L’art. 53 della Costituzione sancisce anche il principio dell’universalità dell’imposta, che si ricava dall’utilizzo del pronome “tutti”: pertanto, chiunque realizzi i presupposti di legge necessari, sarà soggetto all’imposizione fiscale, a prescindere dal suo status di cittadino, straniero o apolide.
La norma costituzionale, inoltre, precisa che ognuno è tenuto a concorrere alle spese pubbliche in ragione della propria capacità contributiva. Chiaramente, anche tale principio è rivolto al legislatore che, nel determinare i tributi, deve tener conto della capacità contributiva dei soggetti passivi: in dottrina si è notato che essa funge, allora, sia come presupposto che come limite all’imposizione tributaria, oltre che come parametro per differenziare il prelievo tributario stesso.
Questi principi, nell’idea del legislatore costituente, sarebbero stati atti a rendere l’imposizione tributaria rispettosa, al tempo stesso, del principio di uguaglianza formale ma anche di quello sostanziale.
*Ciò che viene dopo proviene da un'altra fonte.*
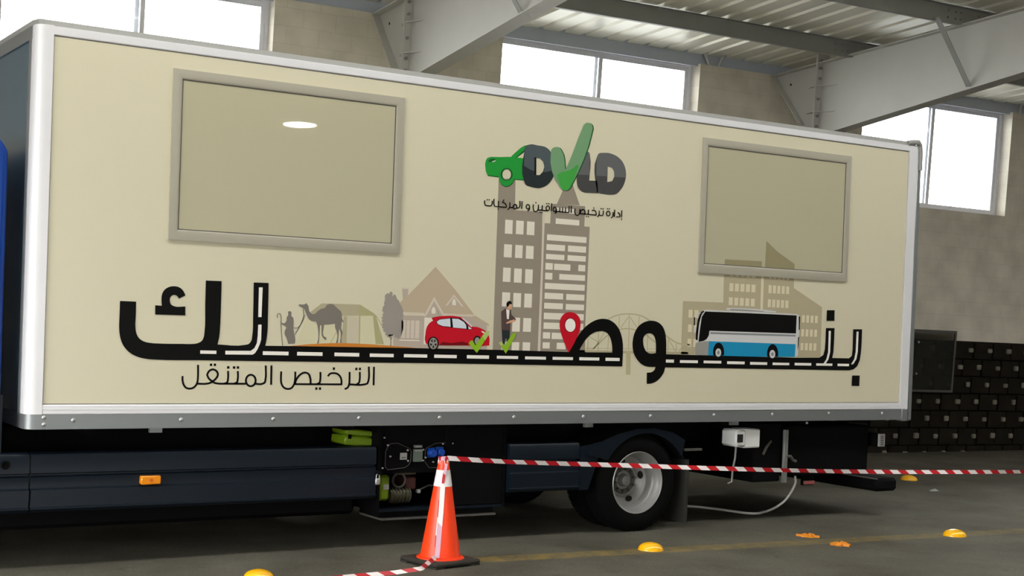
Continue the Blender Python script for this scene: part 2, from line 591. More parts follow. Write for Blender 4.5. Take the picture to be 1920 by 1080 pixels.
def purlin(y, label):
    z = zroof(y) - 0.212
    b = MB()
    # Z section: web, lower flange to the wall, upper flange to the hall
    b.box(XA, XB, y - 0.003, y + 0.003, z, z + 0.20, M_PURLIN)
    b.box(XA, XB, y - 0.003, y + 0.065, z, z + 0.005, M_PURLIN)
    b.box(XA, XB, y - 0.065, y + 0.003, z + 0.195, z + 0.20, M_PURLIN)
    b.box(XA, XB, y + 0.060, y + 0.065, z, z + 0.02, M_PURLIN)
    root = b.build('roof_purlin', frame=BM)
    tag(root, label, 'purlin', 'roof purlins')
    first = None
    for xx in [10.55, 10.67, 10.75, 11.05, 11.17, 4.5, 4.62, 5.0, 5.12]:
        for dz in (0.06, 0.14):
            if first is None:
                s = MB(); s.cyl((xx, y - 0.003, z + dz), (xx, y - 0.018, z + dz), 0.013, M_BOLT, n=8)
                first = s.build('bolt', root, BM); fx, fz = xx, dz
            else:
                d = BM.to_3x3() @ Vector((xx - fx, 0, dz - fz))
                copy_at(first, d)
    return root
purlin(-1.65, 'grey roof purlin nearest the rear wall, next after the eave beam')
purlin(-3.60, 'grey roof purlin further from the wall, at the top right with the fly brace')

def steel_frame(x, label):
    root = empty('steel_portal_frame', (x, -0.9, 0), BM)
    tag(root, label, 'steel frame', 'steel portal frames')
    w = 0.006
    # column head and column below
    b = MB()
    b.prism([(-0.10, 5.33), (-1.035, 5.415), (-1.035, 4.38), (-1.0, 4.30), (-0.76, 4.62)], 0, x - w, x + w, M_STEEL)
    b.prism([(-0.76, 4.62), (-1.0, 4.30), (-1.04, 4.30), (-0.98, -0.5), (-0.45, -0.5), (-0.50, 4.2)], 0, x - w, x + w, M_STEEL)
    b.build('column_web', root, BM)
    def flange(pts, t=0.012, hw=0.10, name='flange'):
        s = MB()
        for (y0, z0), (y1, z1) in zip(pts[:-1], pts[1:]):
            d = Vector((y1 - y0, z1 - z0)).normalized(); nn = Vector((-d.y, d.x)) * t
            q = [(y0, z0), (y1, z1), (y1 + nn.x, z1 + nn.y), (y0 + nn.x, z0 + nn.y)]
            s.prism(q, 0, x - hw, x + hw, M_STEEL)
        return s.build(name, root, BM)
    flange([(-0.07, 5.345), (-1.035, 5.43)], hw=0.10, name='top_flange')
    flange([(-0.76, 4.62), (-0.085, 5.335)], 0.012, 0.10, 'outer_flange')
    flange([(-0.45, -0.5), (-0.50, 4.2), (-0.76, 4.62)], 0.012, 0.10, 'outer_flange')
    flange([(-1.04, 4.38), (-0.98, -0.5)], 0.012, 0.10, 'inner_flange')
    # end plate with bolts and stiffeners
    s = MB()
    s.box(x - 0.10, x + 0.10, -1.062, -1.036, 4.36, 5.55, M_STEEL)
    pl = s.build('end_plate', root, BM)
    f = None
    for z in (5.46, 5.36, 5.22, 4.95, 4.72, 4.58, 4.47):
        for xs in (-0.055, 0.055):
            if f is None:
                s = MB(); s.cyl((x + xs, -1.062, z), (x + xs, -1.098, z), 0.019, M_BOLT, n=6, smooth=False)
                f = s.build('bolt', pl, BM); f0 = (xs, z)
            else:
                copy_at(f, BM.to_3x3() @ Vector((xs - f0[0], 0, z - f0[1])))
    for z in (5.12, 4.77):
        s = MB()
        s.prism([(x - 0.006, -0.78), (x - 0.09, -0.98), (x - 0.09, -1.12), (x - 0.006, -1.38)], 2, z, z + 0.012, M_STEEL)
        s.build('stiffener', root, BM)
    # rafter: haunch then slope
    top = [(-1.06, 5.42), (-4.45, 5.70), (-9.0, 6.107), (-25.0, 7.54)]
    bot = [(-25.0, 6.95), (-9.0, 5.52), (-6.2, 5.25), (-4.5, 4.965), (-1.55, 4.505), (-1.06, 4.43)]
    s = MB(); s.prism(top + bot, 0, x - w, x + w, M_STEEL)
    s.build('rafter_web', root, BM)
    flange(list(reversed([(y, z + 0.012) for y, z in top])), -0.012, 0.10, 'rafter_top_flange')
    flange([(y, z) for y, z in reversed(bot)], -0.012, 0.10, 'rafter_bottom_flange')
    # fly brace from the second purlin to the bottom flange
    s = MB()
    p0 = Vector((x - 0.53, -3.63, 5.66)); p1 = Vector((x - 0.02, -3.72, 4.90))
    d = (p1 - p0); a = d.cross(Vector((0, 1, 0))).normalized() * 0.004; c = Vector((0, 1, 0)) * 0.04
    s.add([p0 + a + c, p0 + a - c, p0 - a - c, p0 - a + c, p1 + a + c, p1 + a - c, p1 - a - c, p1 - a + c],
          [(0, 1, 2, 3), (4, 5, 6, 7), (0, 1, 5, 4), (1, 2, 6, 5), (2, 3, 7, 6), (3, 0, 4, 7)], M_PURLIN)
    s.build('fly_brace', root, BM)
    # small dark holes in the web
    for (y, z) in ((-0.42, 5.20), (-0.30, 5.02)):
        s = MB(); s.cyl((x - w - 0.002, y, z), (x - w + 0.001, y, z), 0.018, M_HOLE, n=10)
        s.build('bolt_hole', root, BM)
steel_frame(4.80, 'pale grey steel roof frame rising between the first and second windows')
steel_frame(10.87, 'pale grey steel roof frame at upper right with a diagonal fly brace')

# wires and pipe stubs over the block piers
def wire(name, pts, r, label, cat):
    b = MB(); b.tube(pts, r, M_BOXW, 8)
    return tag(b.build(name, frame=BM), label, cat)
wire('wire_stub', [(9.78, 0.03, 5.36), (9.72, 0.02, 5.46), (9.66, 0.03, 5.57)], 0.017, 'pale bent wire above the middle block pier, the one nearer the window', 'wire')
wire('wire_stub', [(9.92, 0.03, 5.36), (9.96, 0.02, 5.46), (10.02, 0.03, 5.57)], 0.017, 'pale bent wire above the middle block pier, the one further right', 'wire')
wire('conduit_pipe', [(15.80, -0.02, 5.30), (15.81, -0.02, 5.42), (15.83, -0.02, 5.56)], 0.016, 'short pale pipe at the top of the wall, right of the last window', 'pipe')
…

Ma se il sistema tributario è così equo, com’è possibile che si esiga il pagamento dei tributi anche dai defunti?
E’ presto detto: la scomparsa della persona fisica non produce l’estinzione del debito già sorto e non ancora estinto.
Agli eredi, tuttavia, non si trasmette la sanzione irrogata per il mancato versamento di tributi quando il de cuius era ancora in vita.
E’ evidente, allora, che passar a miglior vita non costituisce un valido escamotage per sfuggire al pagamento della gabella!!!